The files show that the commission’s investigators, which included veterans of the FBI, Justice Department, CIA and state department, confronted the Saudi witnesses in 2003 and 2004 with evidence and witness accounts that appeared to confirm their involvement with a network of other Saudi expatriates in southern California who provided shelter, food and other support to two of the 9/11 hijackers – Nawaf al-Hazmi and Khalid al-Mihdhar – in the year before the attacks. The two hijackers, both Saudis, were aboard American Airlines flight 77 when it crashed into the Pentagon.

According to the newly declassified interrogation reports, another key Saudi witness who appeared before the Commission, Osama Basnan, a man described as “the informal mayor” of the Islamic community in San Diego before 9/11, was repeatedly caught in lies when asked about his relationship to Saudis in the support network.

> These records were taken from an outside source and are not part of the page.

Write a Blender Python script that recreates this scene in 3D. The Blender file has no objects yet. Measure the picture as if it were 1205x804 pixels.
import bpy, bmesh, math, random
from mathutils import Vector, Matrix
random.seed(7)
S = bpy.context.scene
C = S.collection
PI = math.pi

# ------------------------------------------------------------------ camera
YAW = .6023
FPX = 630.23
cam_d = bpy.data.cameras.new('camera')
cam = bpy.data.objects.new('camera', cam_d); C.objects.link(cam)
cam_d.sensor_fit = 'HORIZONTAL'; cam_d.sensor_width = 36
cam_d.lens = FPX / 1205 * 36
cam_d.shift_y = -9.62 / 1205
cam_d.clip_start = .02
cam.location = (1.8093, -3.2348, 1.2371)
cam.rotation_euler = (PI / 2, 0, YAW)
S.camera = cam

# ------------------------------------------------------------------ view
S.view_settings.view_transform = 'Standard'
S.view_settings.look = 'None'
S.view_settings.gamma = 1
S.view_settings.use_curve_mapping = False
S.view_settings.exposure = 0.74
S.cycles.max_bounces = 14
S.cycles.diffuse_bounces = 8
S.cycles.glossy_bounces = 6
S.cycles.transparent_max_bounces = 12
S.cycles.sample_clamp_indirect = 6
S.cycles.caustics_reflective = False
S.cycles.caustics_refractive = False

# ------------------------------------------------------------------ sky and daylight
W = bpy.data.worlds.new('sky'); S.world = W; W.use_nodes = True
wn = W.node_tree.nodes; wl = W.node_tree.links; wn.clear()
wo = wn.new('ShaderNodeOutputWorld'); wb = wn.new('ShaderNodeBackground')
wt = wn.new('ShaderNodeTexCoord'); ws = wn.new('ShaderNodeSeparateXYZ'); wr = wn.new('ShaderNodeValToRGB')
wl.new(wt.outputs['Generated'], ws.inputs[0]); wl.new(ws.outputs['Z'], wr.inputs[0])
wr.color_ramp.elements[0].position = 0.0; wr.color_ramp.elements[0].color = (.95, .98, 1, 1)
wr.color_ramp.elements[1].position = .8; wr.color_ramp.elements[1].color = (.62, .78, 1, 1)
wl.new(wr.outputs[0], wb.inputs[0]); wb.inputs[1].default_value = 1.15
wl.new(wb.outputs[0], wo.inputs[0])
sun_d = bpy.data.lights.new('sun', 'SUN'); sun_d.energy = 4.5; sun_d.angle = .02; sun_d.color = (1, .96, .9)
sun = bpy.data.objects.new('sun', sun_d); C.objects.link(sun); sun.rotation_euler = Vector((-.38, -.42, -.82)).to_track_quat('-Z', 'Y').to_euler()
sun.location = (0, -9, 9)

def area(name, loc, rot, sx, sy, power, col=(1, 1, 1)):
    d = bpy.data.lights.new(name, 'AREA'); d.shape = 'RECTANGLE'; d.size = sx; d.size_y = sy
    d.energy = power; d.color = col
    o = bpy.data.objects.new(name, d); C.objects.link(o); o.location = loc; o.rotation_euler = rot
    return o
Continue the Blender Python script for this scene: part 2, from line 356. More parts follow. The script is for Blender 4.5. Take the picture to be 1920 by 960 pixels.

Basnan, who returned home to Saudi Arabia after coming under investigation after 9/11, had an “utter lack of credibility on virtually every material subject” in denying any role in a terrorist support network, the report said.

Basnan came under scrutiny, in part, because of tens of thousands of dollars in cashiers’ checks that his ailing wife received before 9/11 from a charitable fund controlled by the wife of the Saudi Ambassador to Washington, Princess Haifa al-Faisal.

Although the 9/11 Commission’s report drew no final conclusion about the roles of Basnan and Bayoumi, former US senator Bob Graham, the Florida Democrat who led the joint House-Senate Intelligence Committee that wrote the 28 pages, has said repeatedly over the years that he is convinced that both men were low-level Saudi Government intelligence officers and that money from the embassy charity fund may well have ended up with the two hijackers.

Graham has said he believes both Basnan and Bayoumi were Saudi Government ‘spies’ who had been despatched to southern California to keep watch on dissidents in the area’s relatively large community of Saudi expatriates.